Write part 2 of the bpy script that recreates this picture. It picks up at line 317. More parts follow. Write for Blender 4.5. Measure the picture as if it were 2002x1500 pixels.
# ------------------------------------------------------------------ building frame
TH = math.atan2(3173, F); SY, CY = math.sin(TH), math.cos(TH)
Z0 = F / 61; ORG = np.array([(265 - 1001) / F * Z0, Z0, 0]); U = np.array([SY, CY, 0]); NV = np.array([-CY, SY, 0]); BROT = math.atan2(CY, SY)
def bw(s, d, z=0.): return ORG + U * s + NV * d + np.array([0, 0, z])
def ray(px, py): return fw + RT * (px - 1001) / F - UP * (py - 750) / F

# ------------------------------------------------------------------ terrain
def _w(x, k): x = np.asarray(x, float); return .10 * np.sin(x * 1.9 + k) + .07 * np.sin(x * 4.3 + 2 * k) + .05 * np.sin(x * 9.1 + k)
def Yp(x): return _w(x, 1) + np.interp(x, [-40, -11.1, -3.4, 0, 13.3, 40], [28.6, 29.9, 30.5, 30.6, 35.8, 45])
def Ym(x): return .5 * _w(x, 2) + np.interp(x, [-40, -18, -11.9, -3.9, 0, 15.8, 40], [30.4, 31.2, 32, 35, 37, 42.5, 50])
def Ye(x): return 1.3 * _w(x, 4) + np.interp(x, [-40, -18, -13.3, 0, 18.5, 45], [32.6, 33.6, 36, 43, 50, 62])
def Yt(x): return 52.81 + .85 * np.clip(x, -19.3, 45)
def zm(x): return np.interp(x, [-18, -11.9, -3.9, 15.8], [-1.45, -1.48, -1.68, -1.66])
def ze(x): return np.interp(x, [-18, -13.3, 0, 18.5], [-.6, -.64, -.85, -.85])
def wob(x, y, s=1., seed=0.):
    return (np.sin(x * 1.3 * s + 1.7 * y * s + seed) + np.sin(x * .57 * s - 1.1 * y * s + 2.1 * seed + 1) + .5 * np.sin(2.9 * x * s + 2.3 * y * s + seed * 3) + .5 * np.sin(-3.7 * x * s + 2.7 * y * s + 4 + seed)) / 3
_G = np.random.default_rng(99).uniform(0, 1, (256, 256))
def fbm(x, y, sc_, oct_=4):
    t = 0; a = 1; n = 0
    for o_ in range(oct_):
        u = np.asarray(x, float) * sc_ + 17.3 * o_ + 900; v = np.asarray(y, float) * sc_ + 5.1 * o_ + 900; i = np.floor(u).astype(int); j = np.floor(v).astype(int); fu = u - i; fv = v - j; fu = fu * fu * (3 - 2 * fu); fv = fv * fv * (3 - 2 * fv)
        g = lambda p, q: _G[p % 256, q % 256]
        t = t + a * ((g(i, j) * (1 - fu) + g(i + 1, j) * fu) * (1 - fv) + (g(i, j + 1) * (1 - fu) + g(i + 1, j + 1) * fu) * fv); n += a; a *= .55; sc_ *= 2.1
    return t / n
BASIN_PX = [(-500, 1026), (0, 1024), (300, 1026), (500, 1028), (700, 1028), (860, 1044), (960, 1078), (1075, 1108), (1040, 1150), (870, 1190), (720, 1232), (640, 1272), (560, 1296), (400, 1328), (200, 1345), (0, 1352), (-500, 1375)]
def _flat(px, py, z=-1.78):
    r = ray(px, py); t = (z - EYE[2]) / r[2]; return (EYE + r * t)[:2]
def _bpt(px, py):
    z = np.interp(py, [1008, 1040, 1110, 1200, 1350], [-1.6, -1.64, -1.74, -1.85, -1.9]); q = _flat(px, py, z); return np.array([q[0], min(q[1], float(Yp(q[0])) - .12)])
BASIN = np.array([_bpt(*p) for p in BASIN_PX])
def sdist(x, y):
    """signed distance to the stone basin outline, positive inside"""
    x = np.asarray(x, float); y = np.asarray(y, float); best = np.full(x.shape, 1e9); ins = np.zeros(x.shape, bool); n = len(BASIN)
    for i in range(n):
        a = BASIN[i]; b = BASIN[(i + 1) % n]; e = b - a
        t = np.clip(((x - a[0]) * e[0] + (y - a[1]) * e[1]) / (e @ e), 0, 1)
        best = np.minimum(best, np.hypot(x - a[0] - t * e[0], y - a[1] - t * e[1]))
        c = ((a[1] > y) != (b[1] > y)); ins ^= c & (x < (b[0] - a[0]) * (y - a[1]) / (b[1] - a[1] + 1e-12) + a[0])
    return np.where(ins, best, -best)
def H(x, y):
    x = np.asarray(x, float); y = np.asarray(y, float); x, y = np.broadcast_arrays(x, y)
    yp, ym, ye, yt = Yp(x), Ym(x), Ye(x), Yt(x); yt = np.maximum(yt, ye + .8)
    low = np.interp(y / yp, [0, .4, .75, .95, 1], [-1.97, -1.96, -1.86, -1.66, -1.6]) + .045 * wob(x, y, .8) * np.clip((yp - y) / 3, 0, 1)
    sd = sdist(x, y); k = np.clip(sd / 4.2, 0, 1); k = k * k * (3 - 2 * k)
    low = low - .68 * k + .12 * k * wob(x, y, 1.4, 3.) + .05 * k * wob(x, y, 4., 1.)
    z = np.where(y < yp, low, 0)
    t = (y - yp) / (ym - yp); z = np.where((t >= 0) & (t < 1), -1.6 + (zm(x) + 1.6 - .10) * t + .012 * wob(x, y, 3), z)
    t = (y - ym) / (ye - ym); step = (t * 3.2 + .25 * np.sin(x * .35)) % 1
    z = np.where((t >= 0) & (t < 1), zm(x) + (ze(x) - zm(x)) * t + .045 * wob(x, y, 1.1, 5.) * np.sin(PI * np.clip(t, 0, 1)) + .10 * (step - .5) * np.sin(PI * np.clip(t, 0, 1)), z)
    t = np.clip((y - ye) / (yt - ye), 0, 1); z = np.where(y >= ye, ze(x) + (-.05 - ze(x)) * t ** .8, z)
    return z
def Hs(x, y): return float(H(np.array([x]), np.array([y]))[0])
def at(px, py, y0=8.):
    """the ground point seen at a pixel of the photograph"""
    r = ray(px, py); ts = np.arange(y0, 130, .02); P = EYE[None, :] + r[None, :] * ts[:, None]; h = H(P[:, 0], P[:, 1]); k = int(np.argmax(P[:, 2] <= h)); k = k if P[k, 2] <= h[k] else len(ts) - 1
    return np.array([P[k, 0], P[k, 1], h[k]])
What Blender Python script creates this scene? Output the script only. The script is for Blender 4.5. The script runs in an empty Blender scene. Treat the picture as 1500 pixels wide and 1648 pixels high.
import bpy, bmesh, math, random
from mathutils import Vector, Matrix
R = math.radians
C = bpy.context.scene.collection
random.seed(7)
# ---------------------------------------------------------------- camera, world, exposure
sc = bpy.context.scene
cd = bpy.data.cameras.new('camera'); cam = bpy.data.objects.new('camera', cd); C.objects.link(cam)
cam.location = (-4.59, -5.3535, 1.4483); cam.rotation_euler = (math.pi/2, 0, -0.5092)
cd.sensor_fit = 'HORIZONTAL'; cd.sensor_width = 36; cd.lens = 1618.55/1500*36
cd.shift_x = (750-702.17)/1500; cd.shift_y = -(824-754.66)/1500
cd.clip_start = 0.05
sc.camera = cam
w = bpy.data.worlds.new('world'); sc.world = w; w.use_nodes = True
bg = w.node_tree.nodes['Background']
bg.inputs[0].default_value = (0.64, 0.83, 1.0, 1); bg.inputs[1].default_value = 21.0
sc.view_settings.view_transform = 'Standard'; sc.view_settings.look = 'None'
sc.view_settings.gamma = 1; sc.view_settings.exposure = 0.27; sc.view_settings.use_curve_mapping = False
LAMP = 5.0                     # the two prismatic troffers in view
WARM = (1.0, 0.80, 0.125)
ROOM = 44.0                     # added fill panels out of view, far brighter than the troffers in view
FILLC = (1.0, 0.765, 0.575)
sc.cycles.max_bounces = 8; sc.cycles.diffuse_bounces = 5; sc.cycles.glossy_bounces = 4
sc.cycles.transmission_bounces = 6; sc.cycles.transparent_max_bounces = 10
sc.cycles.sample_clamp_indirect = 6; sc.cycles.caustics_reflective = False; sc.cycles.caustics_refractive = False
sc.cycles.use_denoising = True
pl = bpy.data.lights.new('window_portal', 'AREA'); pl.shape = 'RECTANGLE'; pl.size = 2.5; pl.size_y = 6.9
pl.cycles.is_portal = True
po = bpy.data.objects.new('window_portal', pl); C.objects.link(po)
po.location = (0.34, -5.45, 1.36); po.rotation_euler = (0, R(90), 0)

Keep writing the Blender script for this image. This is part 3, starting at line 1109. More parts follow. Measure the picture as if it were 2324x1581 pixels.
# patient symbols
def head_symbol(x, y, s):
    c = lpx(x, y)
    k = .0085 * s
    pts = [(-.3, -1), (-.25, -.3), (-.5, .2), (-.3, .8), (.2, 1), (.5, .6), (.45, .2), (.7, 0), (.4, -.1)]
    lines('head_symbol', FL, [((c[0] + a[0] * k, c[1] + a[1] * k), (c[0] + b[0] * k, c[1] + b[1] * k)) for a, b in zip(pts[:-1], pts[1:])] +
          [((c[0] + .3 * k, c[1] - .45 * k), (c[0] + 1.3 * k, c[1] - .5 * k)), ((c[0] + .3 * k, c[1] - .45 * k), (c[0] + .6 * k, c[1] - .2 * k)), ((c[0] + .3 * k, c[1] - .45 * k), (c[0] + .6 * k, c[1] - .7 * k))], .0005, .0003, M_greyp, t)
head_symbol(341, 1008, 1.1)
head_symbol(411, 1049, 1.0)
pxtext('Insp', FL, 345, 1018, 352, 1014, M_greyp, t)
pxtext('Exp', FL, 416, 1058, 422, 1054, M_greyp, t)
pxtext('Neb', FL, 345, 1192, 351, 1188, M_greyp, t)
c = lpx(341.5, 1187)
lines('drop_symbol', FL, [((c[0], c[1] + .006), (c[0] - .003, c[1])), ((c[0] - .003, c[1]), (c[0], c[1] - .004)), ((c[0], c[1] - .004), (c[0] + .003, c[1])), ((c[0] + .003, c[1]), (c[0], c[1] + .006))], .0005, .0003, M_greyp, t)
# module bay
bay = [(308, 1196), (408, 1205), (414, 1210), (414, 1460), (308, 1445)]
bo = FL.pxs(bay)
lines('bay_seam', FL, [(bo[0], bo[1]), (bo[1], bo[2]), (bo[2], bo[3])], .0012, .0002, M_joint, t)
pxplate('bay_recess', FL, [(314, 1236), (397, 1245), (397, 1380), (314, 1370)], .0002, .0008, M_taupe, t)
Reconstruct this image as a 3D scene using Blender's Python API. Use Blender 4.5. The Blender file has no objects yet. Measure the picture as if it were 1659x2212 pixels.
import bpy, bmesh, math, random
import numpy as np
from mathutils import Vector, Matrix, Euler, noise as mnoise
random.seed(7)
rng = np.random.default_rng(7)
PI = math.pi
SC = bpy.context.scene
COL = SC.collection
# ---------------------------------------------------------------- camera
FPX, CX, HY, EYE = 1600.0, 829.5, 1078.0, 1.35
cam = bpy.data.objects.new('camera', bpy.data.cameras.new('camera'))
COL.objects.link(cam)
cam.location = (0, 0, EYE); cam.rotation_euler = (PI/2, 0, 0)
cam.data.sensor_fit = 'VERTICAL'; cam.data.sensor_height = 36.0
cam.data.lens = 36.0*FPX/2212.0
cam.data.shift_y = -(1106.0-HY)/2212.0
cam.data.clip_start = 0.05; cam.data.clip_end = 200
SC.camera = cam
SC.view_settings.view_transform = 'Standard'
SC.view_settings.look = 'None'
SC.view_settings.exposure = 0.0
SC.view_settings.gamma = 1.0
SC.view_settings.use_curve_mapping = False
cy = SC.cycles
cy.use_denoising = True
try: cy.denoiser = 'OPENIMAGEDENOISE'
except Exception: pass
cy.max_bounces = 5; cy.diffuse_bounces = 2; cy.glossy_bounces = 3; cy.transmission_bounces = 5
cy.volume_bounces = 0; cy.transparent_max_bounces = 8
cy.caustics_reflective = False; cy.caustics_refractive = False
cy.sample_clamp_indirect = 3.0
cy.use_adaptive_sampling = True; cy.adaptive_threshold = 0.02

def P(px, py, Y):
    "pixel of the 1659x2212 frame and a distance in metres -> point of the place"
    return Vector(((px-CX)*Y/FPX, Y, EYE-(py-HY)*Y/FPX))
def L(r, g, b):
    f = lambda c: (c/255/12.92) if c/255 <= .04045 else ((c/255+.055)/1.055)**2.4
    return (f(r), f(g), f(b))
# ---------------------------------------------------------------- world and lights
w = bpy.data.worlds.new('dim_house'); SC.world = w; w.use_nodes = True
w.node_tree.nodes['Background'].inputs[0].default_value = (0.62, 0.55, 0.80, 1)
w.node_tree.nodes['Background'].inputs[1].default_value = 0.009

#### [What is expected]
Find the string "part" in the records, then copy each line where it occurs.

#### [Final result]
Write part 2 of the bpy script that recreates this picture. It picks up at line 317. More parts follow. Write for Blender 4.5. Measure the picture as if it were 2002x1500 pixels.
Keep writing the Blender script for this image. This is part 3, starting at line 1109. More parts follow. Measure the picture as if it were 2324x1581 pixels.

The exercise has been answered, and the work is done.